Prompted by Tsuyoshi Ito's query (below) we define incomprehensible TM's to be the set of all Turing Machines M that satisfy the following definition:

Definition  Given a Turing machine M that is promised to halt for all input strings, M is called incomprehensible iff the following question is undecidable for at least one positive semidefinite real number $r$:

Is M's runtime ${O}(n^r)$ with respect to input length $n$ ?

That incomprehensible Turing machines exist follows concretely from a construction by Emmanuele Viola, and broadly from the complexity-theoretic framework of Juris Hartmanis.

Three questions

Three questions are asked:

Q1  Does the complexity class P contain languages that are recognized solely by incomprehensible TM's?

Assuming Q1 is true, we call the languages in this subset of P incomprehensible languages.

Two natural further questions are:

Q2  Can at least one incomprehensible language be represented concretely?
       (if so, provide a constructive example).

Q3  Can at least one incomprehensible TM be represented concretely?
       (if so, provide a constructive example).

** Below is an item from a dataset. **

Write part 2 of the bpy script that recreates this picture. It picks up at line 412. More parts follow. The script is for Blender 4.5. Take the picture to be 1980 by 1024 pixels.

To the best of my (decidedly non-expert) knowledge, these are an open questions in complexity theory … definitive references to the literature especially are desired.


Motivation

The lack of an answer presently obstructs my own understanding of a broad class of problems that includes Terry Tao's Blue-Eyed Islanders Puzzle, Dick Lipton and Ken Regan's Urn-Choice Game, and their hybridization in the context of Newcomb's Paradox via the Balanced Advantage Newcomb Game.

More broadly, rigorous and/or constructive answers to these three questions would improve my appreciation of Juris Hartmanis' work in relation to proof technologies and/or decidability obstructions to settling P vs NP.